Alors il reste le destin spirituel pur, la pure intériorité. C’est ce que j’essaye de faire sans grand succès depuis 5 ans. Il y a de bonnes périodes de collaboration, parce qu’une partie de mon être peut être heureuse de n’importe quelle façon. Mais cet accomplissement reste tronqué d’une certaine façon, surtout quand on établit toute la vie spirituelle sur un principe intégral. Et ces trois destins en moi ont de vraies bonnes raisons, ils ne sont pas inférieurs, ils ne sont pas accessoires, ils sont tissés des fils mêmes qui ont créé la vie spirituelle en moi. Mon tort, c’est d’ouvrir la porte à la révolte quand je sens de façon trop aiguë que l’un ou l’autre étouffe.

Alors tu vois, tout cela est insoluble. Je n’ai qu’à m’incliner devant ces circonstances malheureuses. Je perçois une injustice quelque part, mais je n’ai qu’à me taire.

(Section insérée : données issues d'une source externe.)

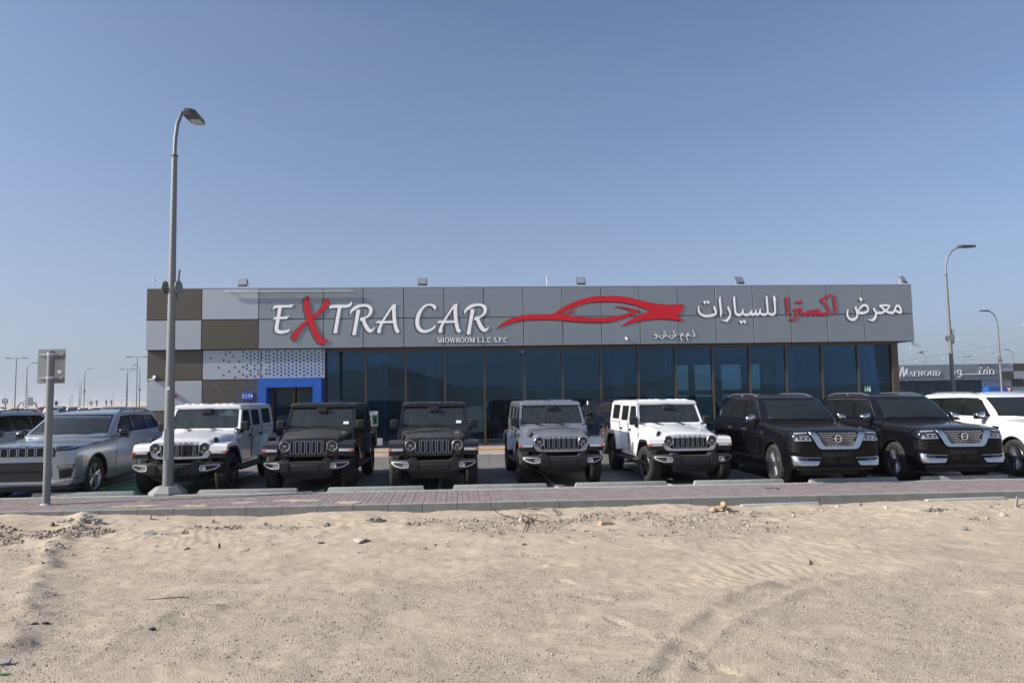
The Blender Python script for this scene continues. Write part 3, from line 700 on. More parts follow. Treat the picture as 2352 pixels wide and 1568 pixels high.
# blue entrance portal
PY = GY-.62; pa = lambda x, y: atY(x, y, PY)
pxl, pxr = pa(1030, 1600).x, pa(1285, 1600).x; pzt = pa(1150, 1511).z; ixl, ixr = pa(1064.7, 1600).x, pa(1250, 1600).x; izt = pa(1150, 1548).z
en = thing('entrance_portal', 'bright blue box frame around the dark glass entrance doors', 'entrance', ((pxl+pxr)/2, PY, PLAT))
def E_(mb, name, m, parent=None, smooth=None):
    mb.v = [(a-(pxl+pxr)/2, b-PY, c-PLAT) for a, b, c in mb.v]; return mb.build(name, m, parent or en, smooth=smooth)
for nm, poly in (('frame_top', [(pxl, pzt), (pxr, pzt), (ixr, izt), (ixl, izt)]), ('frame_side', [(pxl, PLAT), (pxl, pzt-.004), (ixl-.003, izt-.004), (ixl-.003, PLAT)]), ('frame_side', [(pxr, PLAT), (pxr, pzt-.004), (ixr+.003, izt-.004), (ixr+.003, PLAT)])):
    mb = MB(); mb.plate([poly], lambda u, v, d: (u, PY+d, v), .72); E_(mb, nm, M['blue'])
dxm = atY(1185, 1600, GY+.1).x; dy = GY+.08
for a, b in ((ixl-.02, dxm-.03), (dxm+.03, ixr+.02)):
    o = E_(MB().box(a, a+.11, dy, dy+.06, PLAT, izt).box(b-.11, b, dy, dy+.06, PLAT, izt).box(a+.11, b-.11, dy, dy+.06, izt-.14, izt).box(a+.11, b-.11, dy, dy+.06, PLAT, PLAT+.2), 'door', M['bronze'])
    E_(MB().box(a+.11, b-.11, dy+.02, dy+.03, PLAT+.2, izt-.14), 'door_glass', M['shop_glass'], o)
    hx = b-.05 if a < dxm-.5 else a+.05
    E_(MB().tube([(hx, dy-.05, 1.0), (hx, dy-.05, 1.75)], .014, 8), 'door_handle', M['chrome'], o, 60)
# blue diamonds pierced through the panels
dm = MB(); h = .047; dm.plate([[(0, -h*1.0), (h*.86, 0), (0, h*1.0), (-h*.86, 0)]], lambda u, v, d: (u, d-.004, v), .008); dproto = None
def diamond(x, z):
    global dproto
    if dproto is None: o = dm.build('diamond', M['dot_blue'], bd); dproto = o.data
    else: o = bpy.data.objects.new('diamond', dproto); COL.objects.link(o); o.parent = bd
    o.location = (x, .12, z)
def c4(x, y): return (600+x*.39545, 1080+y*.39545)
def D4(x, y): p = atY(*c4(x, y), FY+.12); diamond(p.x, p.z)
for i, x in enumerate([1174, 1208, 1251, 1288, 1326, 1365, 1402, 1441, 1479, 1518, 1556, 1594, 1632, 1670, 1708, 1746]):
    for j in range(7):
        y = (826 if i % 2 in (0,) else 845)+j*36.6-(x-1174)*.012
        if i == 1: y -= 19
        if i > 1: y = (844 if i % 2 == 0 else 824)+j*36.6-(x-1251)*.006
        if y < 1072 and not (i == 0 and 960 < y < 1000): D4(x, y)
for p in [(615, 889), (766, 853), (809, 831), (842, 871), (746, 911), (799, 928), (694, 987), (901, 927), (862, 983), (798, 1023), (744, 1063), (901, 1026), (860, 1085), (941, 830), (942, 870), (941, 979), (940, 1057), (980, 849), (980, 887), (980, 962), (980, 996), (978, 1075),
          (1018, 829), (1018, 867), (1018, 905), (1018, 944), (1017, 1018), (1017, 1055), (1057, 848), (1057, 886), (1057, 962), (1057, 998), (1056, 1074), (1094, 828), (1094, 865), (1094, 902), (1094, 942), (1093, 1016), (1093, 1053), (1131, 846), (1131, 884), (1129, 960), (1121, 996), (1128, 1071),
          (607, 1128), (799, 1155), (900, 1152), (974, 1125), (1055, 1129), (1016, 1170), (979, 1190), (1057, 1189), (647, 1219), (742, 1215), (862, 1213), (938, 1209), (979, 1227), (1058, 1225), (797, 1270), (896, 1276), (1058, 1300), (862, 1326), (938, 1321), (979, 1339), (1058, 1337), (610, 1346), (1016, 1358), (742, 1385), (900, 1392), (862, 1440), (979, 1410)]: D4(*p)
# ================================================================== VEHICLES (built once each, then copied)
def wheel(parent, x, y, rad, wid, rimr, sgn, spokes, rim_mat, style='split', name='wheel'):
    # sgn +1: outer face towards +x
    w = bpy.data.objects.new(name, None); COL.objects.link(w); w.parent = parent; w.location = (x, y, rad); w.empty_display_size = .1
    mb = MB(); h = wid/2; sh = rad-rimr
    prof = [(-h*.80, rimr), (-h*.98, rimr+sh*.35), (-h, rimr+sh*.6), (-h*.93, rad-.022), (-h*.80, rad-.006), (-h*.48, rad), (-h*.44, rad-.012), (-h*.36, rad-.012), (-h*.32, rad+.001),
            (-h*.06, rad+.001), (-h*.04, rad-.012), (h*.04, rad-.012), (h*.06, rad+.001), (h*.32, rad+.001), (h*.36, rad-.012), (h*.44, rad-.012), (h*.48, rad), (h*.80, rad-.006),
            (h*.93, rad-.022), (h, rimr+sh*.6), (h*.98, rimr+sh*.35), (h*.80, rimr)]
    def md(k, i): return -0.011 if (i in (3, 4, 17, 18) and (k//2) % 2) or (i in (8, 9, 12, 13) and (k % 4 == 3)) else 0
    mb.lathe(prof, 88, mod=md); mb.build('tyre', M['rubber'], w, smooth=40)
    mb = MB(); s = sgn; fz = s*h*.62
    mb.lathe([(s*h*.80, rimr+.004), (s*h*.86, rimr-.006), (s*h*.70, rimr-.022), (-s*h*.5, rimr-.035), (-s*h*.5, rimr-.02), (s*h*.5, rimr-.0)], 48); mb.build('rim_barrel', M['rim_dark' if style != 'twin' else rim_mat], w, smooth=35); mb = MB()
    hub = rimr*.20
    mb.lathe([(fz, .001), (fz+s*.012, hub*.5), (fz+s*.01, hub), (fz-s*.05, hub*1.15), (fz-s*.05, .001)], 24)
    for k in range(spokes):
        t = 2*math.pi*k/spokes+.2
        arms = [0] if style == 'thin' else ([-.13, .13] if style == 'split' else [-.16, .16])
        for a in arms:
            t0 = t+a*.35; t1 = t+a*(1.0 if style != 'thin' else 0)
            wd0 = {'split': .022, 'thin': .009, 'twin': .026}[style]; wd1 = {'split': .026, 'thin': .012, 'twin': .030}[style]
            c0 = Vector((0, math.cos(t0), math.sin(t0))); n0 = Vector((0, -math.sin(t0), math.cos(t0)))
            c1 = Vector((0, math.cos(t1), math.sin(t1))); n1 = Vector((0, -math.sin(t1), math.cos(t1)))
            r0 = hub*.85; r1 = rimr-.014; vs = []
            for (c, n_, rr_, wd, xo) in ((c0, n0, r0, wd0, fz+s*.006), (c1, n1, r1, wd1, fz+s*.022)):
                vs += [c*rr_+n_*wd+Vector((xo-s*.008, 0, 0)), c*rr_+n_*wd*.5+Vector((xo, 0, 0)), c*rr_-n_*wd*.5+Vector((xo, 0, 0)), c*rr_-n_*wd+Vector((xo-s*.008, 0, 0)), c*rr_+Vector((xo-s*.045, 0, 0))]
            mb.add(vs, [(0, 1, 6, 5), (1, 2, 7, 6), (2, 3, 8, 7), (3, 4, 9, 8), (4, 0, 5, 9)])
    mb.build('rim', M[rim_mat], w, smooth=35)
    mb = MB(); mb.lathe([(fz-s*.07, .02), (fz-s*.07, rimr-.04), (fz-s*.09, rimr-.04), (fz-s*.09, .02)], 32)
    mb.build('brake_disc', M['black'], w)
    return w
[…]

Et j’ai été saisi aussi quand tu m’as dit que je voulais «casser toutes les vitres». Tu impliquais si clairement que je «quittais mal l’Ashram». Alors cela aussi m’a figé. Je croyais avoir fait de mon mieux et poussé aussi loin que je pouvais le refoulement des autres en moi pour te servir.

Voilà. Il n’y a pas de solution. X. ne comprendra pas et je ne lui dirai rien. Mais je t’obéis parce que tout est vain et parce qu’il y a trop de peine dans ce monde et parce que quelqu’un en moi a aussi besoin de toi, quelqu’un qui t’aime à sa façon.

Signé: Satprem

 

(Réponse de Mère)

Vendredi 29.5.59

Satprem, mon cher petit,

J’ai lu ta lettre tout entière et je demeure convaincue qu’un jour toutes les parties de ton être, sans en exclure aucune, auront leur pleine satisfaction. Mais nous verrons cela plus tard.

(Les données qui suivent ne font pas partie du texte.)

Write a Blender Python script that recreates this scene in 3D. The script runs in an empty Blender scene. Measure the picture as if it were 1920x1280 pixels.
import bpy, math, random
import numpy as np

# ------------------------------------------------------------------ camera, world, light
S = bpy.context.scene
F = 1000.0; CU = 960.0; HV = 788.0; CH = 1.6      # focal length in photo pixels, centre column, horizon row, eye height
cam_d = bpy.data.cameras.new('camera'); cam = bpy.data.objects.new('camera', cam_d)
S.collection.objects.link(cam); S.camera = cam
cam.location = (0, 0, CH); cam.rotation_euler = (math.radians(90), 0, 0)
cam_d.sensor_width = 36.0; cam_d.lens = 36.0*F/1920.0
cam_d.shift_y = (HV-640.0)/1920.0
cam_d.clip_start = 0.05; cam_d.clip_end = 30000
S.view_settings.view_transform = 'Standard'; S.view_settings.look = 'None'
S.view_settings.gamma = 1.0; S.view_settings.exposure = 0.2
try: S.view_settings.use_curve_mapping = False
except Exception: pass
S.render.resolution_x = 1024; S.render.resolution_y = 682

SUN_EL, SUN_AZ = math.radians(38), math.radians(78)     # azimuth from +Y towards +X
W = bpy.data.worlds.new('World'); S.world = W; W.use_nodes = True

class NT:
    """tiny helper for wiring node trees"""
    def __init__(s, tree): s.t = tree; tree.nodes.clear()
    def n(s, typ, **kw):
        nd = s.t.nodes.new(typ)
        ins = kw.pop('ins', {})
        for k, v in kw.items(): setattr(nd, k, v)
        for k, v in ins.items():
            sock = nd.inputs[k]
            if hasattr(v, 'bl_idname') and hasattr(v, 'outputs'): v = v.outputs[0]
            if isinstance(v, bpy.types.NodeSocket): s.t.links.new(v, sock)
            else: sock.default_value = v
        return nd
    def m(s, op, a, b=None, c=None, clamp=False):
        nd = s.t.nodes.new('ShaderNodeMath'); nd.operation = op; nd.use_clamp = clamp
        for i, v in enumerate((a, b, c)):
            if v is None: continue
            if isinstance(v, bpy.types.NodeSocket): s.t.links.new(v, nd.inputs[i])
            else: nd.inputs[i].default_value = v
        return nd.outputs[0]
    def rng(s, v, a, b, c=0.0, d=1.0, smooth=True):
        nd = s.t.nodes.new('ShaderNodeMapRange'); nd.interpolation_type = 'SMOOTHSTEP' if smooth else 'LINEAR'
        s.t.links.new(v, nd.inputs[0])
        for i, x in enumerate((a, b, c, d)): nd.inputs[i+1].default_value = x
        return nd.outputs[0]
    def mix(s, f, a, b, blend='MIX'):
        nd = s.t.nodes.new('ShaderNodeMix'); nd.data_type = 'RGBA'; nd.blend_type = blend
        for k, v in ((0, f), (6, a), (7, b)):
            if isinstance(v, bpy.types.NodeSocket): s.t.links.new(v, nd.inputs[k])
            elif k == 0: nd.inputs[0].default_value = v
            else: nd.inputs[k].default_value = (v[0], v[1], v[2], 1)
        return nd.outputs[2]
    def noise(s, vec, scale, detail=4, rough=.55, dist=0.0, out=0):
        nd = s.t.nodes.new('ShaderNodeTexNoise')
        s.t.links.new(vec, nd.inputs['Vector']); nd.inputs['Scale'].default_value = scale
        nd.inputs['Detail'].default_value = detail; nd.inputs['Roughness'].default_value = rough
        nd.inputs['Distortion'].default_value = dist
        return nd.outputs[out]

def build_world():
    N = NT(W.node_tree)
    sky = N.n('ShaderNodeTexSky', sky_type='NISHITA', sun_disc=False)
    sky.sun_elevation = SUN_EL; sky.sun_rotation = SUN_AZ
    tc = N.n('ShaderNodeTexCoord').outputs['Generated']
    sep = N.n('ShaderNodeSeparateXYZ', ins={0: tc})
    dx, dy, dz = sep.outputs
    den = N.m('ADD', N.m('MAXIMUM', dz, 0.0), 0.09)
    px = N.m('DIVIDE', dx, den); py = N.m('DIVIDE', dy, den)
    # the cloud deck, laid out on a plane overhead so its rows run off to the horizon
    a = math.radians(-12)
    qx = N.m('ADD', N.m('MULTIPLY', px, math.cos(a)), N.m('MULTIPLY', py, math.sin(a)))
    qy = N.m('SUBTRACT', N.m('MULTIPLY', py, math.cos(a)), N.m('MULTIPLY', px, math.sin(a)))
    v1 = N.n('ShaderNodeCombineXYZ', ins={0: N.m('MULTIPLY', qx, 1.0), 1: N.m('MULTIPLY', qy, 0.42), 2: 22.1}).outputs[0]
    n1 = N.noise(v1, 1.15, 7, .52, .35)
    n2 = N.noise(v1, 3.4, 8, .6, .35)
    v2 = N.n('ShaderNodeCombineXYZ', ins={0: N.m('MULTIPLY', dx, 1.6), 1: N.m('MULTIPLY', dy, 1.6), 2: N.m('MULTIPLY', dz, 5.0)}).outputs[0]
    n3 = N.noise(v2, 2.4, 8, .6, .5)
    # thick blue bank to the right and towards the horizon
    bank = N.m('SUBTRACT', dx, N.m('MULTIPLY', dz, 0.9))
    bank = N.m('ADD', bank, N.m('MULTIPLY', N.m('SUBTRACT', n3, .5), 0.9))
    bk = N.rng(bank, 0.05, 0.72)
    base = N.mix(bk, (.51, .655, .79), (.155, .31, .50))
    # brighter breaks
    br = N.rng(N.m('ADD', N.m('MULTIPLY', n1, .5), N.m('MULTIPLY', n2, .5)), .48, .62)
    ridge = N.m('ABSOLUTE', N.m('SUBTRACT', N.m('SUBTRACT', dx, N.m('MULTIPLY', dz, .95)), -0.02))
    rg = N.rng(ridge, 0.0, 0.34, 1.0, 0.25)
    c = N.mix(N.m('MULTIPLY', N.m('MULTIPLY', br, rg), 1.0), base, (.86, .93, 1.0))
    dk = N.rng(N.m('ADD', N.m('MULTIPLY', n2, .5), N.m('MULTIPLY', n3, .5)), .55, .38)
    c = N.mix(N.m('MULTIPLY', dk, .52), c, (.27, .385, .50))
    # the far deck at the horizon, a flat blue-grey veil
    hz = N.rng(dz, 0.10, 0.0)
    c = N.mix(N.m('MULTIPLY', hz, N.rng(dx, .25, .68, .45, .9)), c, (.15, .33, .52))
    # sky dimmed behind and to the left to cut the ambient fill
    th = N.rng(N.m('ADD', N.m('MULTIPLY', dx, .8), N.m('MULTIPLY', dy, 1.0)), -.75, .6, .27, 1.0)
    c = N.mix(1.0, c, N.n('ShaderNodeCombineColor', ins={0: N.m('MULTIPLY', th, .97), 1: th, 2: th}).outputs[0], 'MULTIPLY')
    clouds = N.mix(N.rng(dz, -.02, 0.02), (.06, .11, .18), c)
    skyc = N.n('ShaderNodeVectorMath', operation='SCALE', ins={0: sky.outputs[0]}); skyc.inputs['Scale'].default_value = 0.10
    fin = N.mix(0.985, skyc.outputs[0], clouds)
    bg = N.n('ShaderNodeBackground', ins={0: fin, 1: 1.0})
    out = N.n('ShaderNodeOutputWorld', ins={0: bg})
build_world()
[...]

Pour le moment je veux seulement te dire, du fond de mon cœur ému: merci.

Avec tout mon amour.

Signé: Mère

Je te verrai demain matin à dix heures et j’espère que quelques petits malentendus pourront être éclaircis.

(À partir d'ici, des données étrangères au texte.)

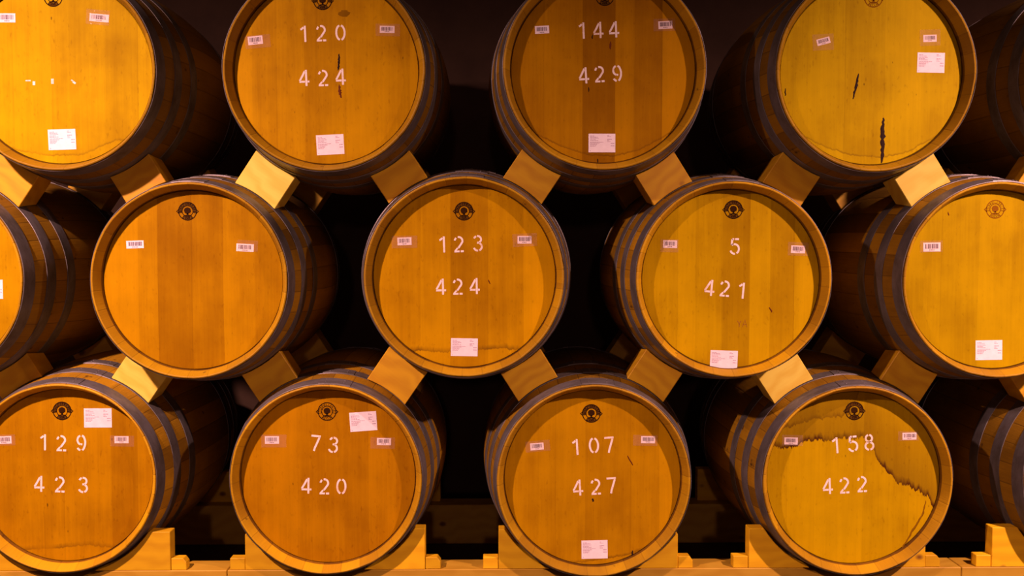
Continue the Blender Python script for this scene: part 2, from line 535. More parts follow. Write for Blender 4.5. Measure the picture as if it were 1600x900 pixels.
def rect(cx, cz, w, h, ang):
    ca, sa = math.cos(ang), math.sin(ang)
    return [(cx + a * ca - b * sa, cz + a * sa + b * ca) for a, b in ((-w / 2, -h / 2), (w / 2, -h / 2), (w / 2, h / 2), (-w / 2, h / 2))]
def sub_rect(cx, cz, ang, u0, v0, u1, v1):
    ca, sa = math.cos(ang), math.sin(ang)
    return [(cx + a * ca - b * sa, cz + a * sa + b * ca) for a, b in ((u0, v0), (u1, v0), (u1, v1), (u0, v1))]

def barcode_mesh(cx, cz, w, h, ang, seed, y):
    rnd = random.Random(seed)
    bm = bmesh.new()
    slab(bm, rect(cx, cz, w, h, ang), y, 0.0005, 0)
    u = -w * .38
    while u < w * .36:
        bw = w * rnd.choice((.018, .030, .045))
        slab(bm, sub_rect(cx, cz, ang, u, -h * .18, u + bw, h * .34), y - 0.0005, 0.0002, 1)
        u += bw + w * rnd.choice((.016, .028, .045))
    for i in range(5):
        a = -w * .16 + i * w * .065
        slab(bm, sub_rect(cx, cz, ang, a, -h * .38, a + w * .035, -h * .28), y - 0.0005, 0.0002, 1)
    return mesh_from_bm('barcode_sticker', bm, [M_PAPER, M_BARS])

def paper_mesh(cx, cz, w, h, ang, seed, y):
    rnd = random.Random(seed)
    bm = bmesh.new()
    slab(bm, rect(cx, cz, w, h, ang), y, 0.0006, 0)
    def line(u0, v, u1, t=.022):
        u = u0
        while u < u1 - .01:
            e = min(u1, u + rnd.uniform(.035, .10))
            slab(bm, sub_rect(cx, cz, ang, u * w, v * h - t * h / 2, e * w, v * h + t * h / 2), y - 0.0006, 0.0002, 1)
            u = e + .012
    v = .38
    for e in (-.28, -.16, -.12, -.22, -.12):
        line(-.44, v, e); v -= .063
    v -= .02
    for e in (.05, -.10, -.18, -.2, -.24):
        line(-.44, v, e); v -= .055
    line(.20, .40, .28); line(.20, .34, .34)
    line(.20, .20, .37, .03); line(.20, .14, .28); line(.20, .08, .32)
    line(.33, -.02, .46, .03); line(.33, -.15, .46, .03)
    line(-.45, -.42, -.42)
    return mesh_from_bm('paper_label', bm, [M_PAPER, M_INK])

def tape_mesh(cx, cz, w, h, ang, seed, y):
    rnd = random.Random(seed)
    bm = bmesh.new()
    nx, nz = 8, 5
    ca, sa = math.cos(ang), math.sin(ang)
    g = []
    for i in range(nx + 1):
        row = []
        for j in range(nz + 1):
            a = (i / nx - .5) * w; b = (j / nz - .5) * h
            edge = i in (0, nx) or j in (0, nz)
            lift = rnd.uniform(0.0009, 0.0018) if edge else rnd.uniform(0.0009, 0.0013)
            a += rnd.uniform(-.0006, .0006) if i in (0, nx) else 0
            row.append(bm.verts.new((cx + a * ca - b * sa, y - lift, cz + a * sa + b * ca)))
        g.append(row)
    for i in range(nx):
        for j in range(nz):
            bm.faces.new((g[i][j], g[i + 1][j], g[i + 1][j + 1], g[i][j + 1]))
    r = bmesh.ops.extrude_face_region(bm, geom=bm.faces[:])
    bmesh.ops.translate(bm, vec=(0, -0.00012, 0), verts=[e for e in r['geom'] if isinstance(e, bmesh.types.BMVert)])
    return mesh_from_bm('clear_tape', bm, [M_TAPE], True)

# letters for the ring of the burnt stamp, taken once from Blender's own built-in font
GLYPHS = {}
def glyph(ch):
    if ch not in GLYPHS:
        cu = bpy.data.curves.new('glyph', 'FONT')
        cu.body = ch; cu.align_x = 'CENTER'; cu.resolution_u = 2
        ob = bpy.data.objects.new('glyph', cu)
        COL.objects.link(ob)
        bpy.context.view_layer.update()
        me = bpy.data.meshes.new_from_object(ob.evaluated_get(bpy.context.evaluated_depsgraph_get()))
        GLYPHS[ch] = ([v.co.copy() for v in me.vertices], [tuple(p.vertices) for p in me.polygons])
        bpy.data.objects.remove(ob); bpy.data.curves.remove(cu); bpy.data.meshes.remove(me)
    return GLYPHS[ch]
def stamp_mesh(cx, cz, s, style, y):
    """round burnt stamp: lettered ring, pointed lugs at its sides and a tree inside; s = outer radius"""
    bm = bmesh.new()
    T = 0.0003
    def ring(r0, r1, a0=0, a1=360, n=40, mi=0, dy=0):
        P0 = arc(0, 0, r0, r0, a0, a1, n); P1 = arc(0, 0, r1, r1, a0, a1, n)
        for i in range(n):
            slab(bm, [(cx + s * p[0], cz + s * p[1]) for p in (P0[i], P1[i], P1[i + 1], P0[i + 1])], y - dy, T, mi)
    ring(0.90, 1.0); ring(0.53, 0.61)
    if style == 'inked':
        ring(0.60, 0.91, -8, 188); ring(0.60, 0.91, 232, 308)
    for sg in (-1, 1):              # lugs
        P = [(sg * .93, .18), (sg * 1.15, -.02), (sg * .93, -.24)]
        ribbon(bm, [(cx + s * a, cz + s * b) for a, b in P], s * .085, y, T)
        for a in (-12, -52):        # bars that close the little windows
            aa = a if sg > 0 else 180 - a
            ribbon(bm, [(cx + s * r * math.cos(math.radians(aa)), cz + s * r * math.sin(math.radians(aa))) for r in (.58, .93)], s * .07, y, T)
    def letters(text, a_mid, span, inward, size):
        n = len(text)
        for i, ch in enumerate(text):
            t = (i / (n - 1) - .5) * span
            ang = math.radians(a_mid - t) if not inward else math.radians(a_mid + t)
            vs, fs = glyph(ch)
            rot = ang - math.pi / 2 if not inward else ang + math.pi / 2
            cr, sr = math.cos(rot), math.sin(rot)
            ox, oz = .755 * math.cos(ang), .755 * math.sin(ang)
            V = []
            for v in vs:
                a, b = v.x * size * 1.05, (v.y - .36) * size
                V.append(bm.verts.new((cx + s * (ox + a * cr - b * sr), y - T - (0.0002 if style == 'inked' else 0.0), cz + s * (oz + a * sr + b * cr))))
            for f in fs:
                try: bm.faces.new([V[i] for i in f]).material_index = 1 if style == 'inked' else 0
                except ValueError: pass
    letters('TONNELLERIE', 90, 172, False, .36)
    letters('ADOUR', 270, 62, True, .36)
    # the tree: crown, trunk and ground
    rnd = random.Random(3)
    crown = [(cx + s * (.36 + rnd.uniform(-.03, .04)) * math.cos(u), cz + s * (.07 + (.34 + rnd.uniform(-.03, .03)) * math.sin(u))) for u in [i * 2 * math.pi / 22 for i in range(22)]]
    slab(bm, crown, y, T)
    slab(bm, [(cx + s * a, cz + s * b) for a, b in ((-.07, -.2), (-.10, -.36), (-.22, -.44), (.22, -.44), (.10, -.36), (.07, -.2))], y, T)
    slab(bm, [(cx + s * a, cz + s * b) for a, b in ((-.34, -.42), (-.24, -.5), (.24, -.5), (.34, -.42), (.2, -.40), (-.2, -.40))], y, T)
    a, b = (M_BURN_PALE, M_BURN_PALE) if style == 'pale' else (M_BURN, M_BURN_LETTER)
    return mesh_from_bm('burnt_stamp', bm, [a, b])

def drip_mesh(path, w, seed, y, mat):
    """a ragged raised streak following a path"""
    rnd = random.Random(seed)
    P = []
    for i in range(len(path) - 1):
        for q in range(6):
            t = q / 6
            P.append((path[i][0] * (1 - t) + path[i + 1][0] * t, path[i][1] * (1 - t) + path[i + 1][1] * t))
    P.append(path[-1])
    bm = bmesh.new()
    n = len(P)
    rows = []
    for i, (a, b) in enumerate(P):
        k = math.sin(math.pi * (i + .35) / (n - .3)) ** .45
        l, r = w * k * rnd.uniform(.3, .75), w * k * rnd.uniform(.3, .75)
        a += rnd.uniform(-.15, .15) * w
        hgt = 0.0012 * k
        rows.append([bm.verts.new((a - l, y, b)), bm.verts.new((a - l * .4, y - hgt, b)), bm.verts.new((a + r * .4, y - hgt, b)), bm.verts.new((a + r, y, b))])
    for i in range(n - 1):
        for j in range(3):
            bm.faces.new((rows[i][j], rows[i][j + 1], rows[i + 1][j + 1], rows[i + 1][j]))
    bm.faces.new(rows[0]); bm.faces.new(rows[-1])
    return mesh_from_bm('dried_drip', bm, [mat], True)

# ------------------------------------------------------------------ the setting
ROW_R = {'T': 157.5, 'M': 154.5, 'B': 150.0}
def row_depth(row): return RH * F_PX / ROW_R[row]
YB = at_depth(900, 750, row_depth('B')).y           # front plane of the bottom row
BEAM_Y0, BEAM_D = YB + 0.052, 0.095
BEAM_TOP = at_plane(900, 889, BEAM_Y0).z
BEAM_H = 0.15
FLOOR_Z = BEAM_TOP - BEAM_H
def box_mesh(name, x0, x1, y0, y1, z0, z1, mat, bev=0.0):
    bm = bmesh.new()
    bmesh.ops.create_cube(bm, size=1.0)
    for v in bm.verts:
        v.co = Vector(((x0 + x1) / 2 + v.co.x * (x1 - x0), (y0 + y1) / 2 + v.co.y * (y1 - y0), (z0 + z1) / 2 + v.co.z * (z1 - z0)))
    if bev: bmesh.ops.bevel(bm, geom=bm.edges[:], offset=bev, segments=2, affect='EDGES', profile=.6)
    return mesh_from_bm(name, bm, [mat])
WALL_Y = YB + 1.38
tag(link('floor', box_mesh('floor', -6, 6, -5.0, WALL_Y, FLOOR_Z - 0.1, FLOOR_Z, M_FLOOR)), kind='structure')
tag(link('wall_back', box_mesh('wall_back', -6, 6, WALL_Y, WALL_Y + 0.12, FLOOR_Z - 0.1, 3.4, M_WALL)), kind='structure')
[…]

Je t’envoie dès maintenant la note que j’avais préparée pour demain matin.

 

(Note de Mère à Satprem)

Je n’ai pas prononcé les paroles que tu as entendues – je voulais te parler de mon expérience de la nuit, mais j’étais paralysée parce que je sentais bien que tu ne me comprenais plus. Depuis que j’avais reçu ta lettre, je me concentrais sur toi pour essayer de t’aider, et quand la nuit est venue, au moment où j’entre en contact avec X., je l’ai appelé au secours et il m’a envoyé cette petite Kâli qu’il m’avait déjà envoyée une fois. Alors je suis allée chez toi, je t’ai pris dans mes bras et t’ai serré bien fort sur mon cœur pour te mettre autant que possible à l’abri des chocs, et j’ai laissé Kâli faire sa danse guerrière contre ce titan qui essaye toujours de te posséder et qui crée en toi la révolte. Elle a dû réussir au moins partiellement dans son travail, parce que le matin de très bonne heure le titan s’en allait un peu déconfit, mais en partant, il m’a jeté au passage ceci: «Tu le regretteras, car tu aurais eu moins de tracas s’il était parti.» J’ai rejeté sa suggestion à son nez en riant et je lui ai dit: «Emporte cela avec le reste de ta vilaine personne, je n’en ai nul besoin.» Et l’atmosphère s’est éclaircie.

Je voulais te dire tout cela, mais je n’ai pas pu, parce que tu étais encore loin de moi et j’aurais eu l’air de me vanter. Et c’est le malentendu créé par l’éloignement qui t’a fait entendre d’autres mots que ceux que j’ai prononcés.